Dalla sua testimonianza, seguita da quella dell’attuale marito, scaturisce il ritratto di un carabiniere «irascibile», «non in grado di discutere senza urlare», uno che raccontava le sue imprese con «spavalderia e fierezza». Anche a Giovanni Rendina, che diventerà il marito della sua ex, con cui era in amicizia, D’Alessandro racconterà di «aver fatto fare le scale a calci» a quel ragazzo che aveva contribuito ad arrestare, «un drogato di merda che pesava quaranta chili», come ripete il teste su una specifica domanda di Fabio Anselmo, legale della famiglia Cucchi, protagonista di altri processi di malapolizia. «A lui piaceva raccontare – ha detto il teste – così ho pensato che si stesse vantando. In quel momento c’erano altre persone sotto processo per la morte di Cucchi (agenti di polizia penitenziaria e sanitari del Pertini, ndr), non immaginavo fosse qualcosa in più della sua spavalderia». Molto tempo dopo, incrociando i suoi ricordi con quelli della sua compagna, Rendina riuscirà a collocare in ben altra cornice le confidenze di quella sera con D’Alessandro.

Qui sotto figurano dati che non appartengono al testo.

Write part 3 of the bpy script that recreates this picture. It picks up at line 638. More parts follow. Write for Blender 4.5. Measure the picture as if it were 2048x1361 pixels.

Anna Carino ha raccontato anche che quando la sorella di Stefano Cucchi, Ilaria, appariva in tv, «Raffaele la insultava pesantemente». Poi arrivò il momento di fissare in un incidente probatorio quelle sue dichiarazioni. «Quando sono stata sentita – ha detto Anna Carino – avevo paura, temevo la sua reazione. Anche in passato aveva avuto reazioni violente; non è stato però mai aggressivo fisicamente». La donna decise anche di mandare un messaggio all’ex marito. «Gli dissi che mi dispiaceva, ma non avrei potuto fare altro che dire la verità. Ma lui non rispose. Da quel giorno però i nostri rapporti si sono quasi azzerati», ha spiegato la donna.

Nel gennaio 2016, poi il contatto tra Ilaria Cucchi e la Carino. «Mi sentivo in dovere di farlo per chiedere scusa per non aver parlato prima. La incontrai e le dissi che mio figlio mi aveva detto che un giorno sbirciò sul telefono del padre mentre parlava con un amico e vide le foto di Stefano; e che il padre disse all’amico ‘Io accussì l’aggio lassatò». Poche settimane prima di questo incontro, la donna era stata sentita dagli inquirenti e aveva confermato frasi già intercettate dalla Squadra mobile. Era il 19 ottobre 2015 quando fu davanti al pm. Nelle intercettazioni alla base di questo processo che, dopo otto anni, ha finalmente illuminato il cono d’ombra in cui erano stati conservati i carabinieri, D’Alessandro si sente mentre dice: «Se mi congedano, te lo giuro sui figli miei, non sto giocando, che mi metto a fare le rapine (…). Vado a fare le rapine agli orafi, quelli là che portano a vedere i gioielli dentro le gioiellerie».

La svolta investigativa arriva quando Anna Carino gli ricorda al telefono: «Hai raccontato a tutti di quanto vi eravate divertiti a picchiare quel drogato di merda (…) che te ne vantavi pure… che te davi le arie». «Raffaele – disse Carino ai pm – è sempre stato un tipo molto aggressivo. Quando indossava la divisa, poi, si sentiva Rambo. Mi raccontava anche di pestaggi ai danni di altri soggetti, che avevano portato in caserma in altre circostanze. Ricordo che mi parlò di pestaggi ai danni di extracomunitari, anche se non si trattava di pestaggi di questo livello. Per quello che ho percepito io, soprattutto quando lo sentivo mentre ne parlava con altri, il pestaggio di Cucchi fu molto più violento».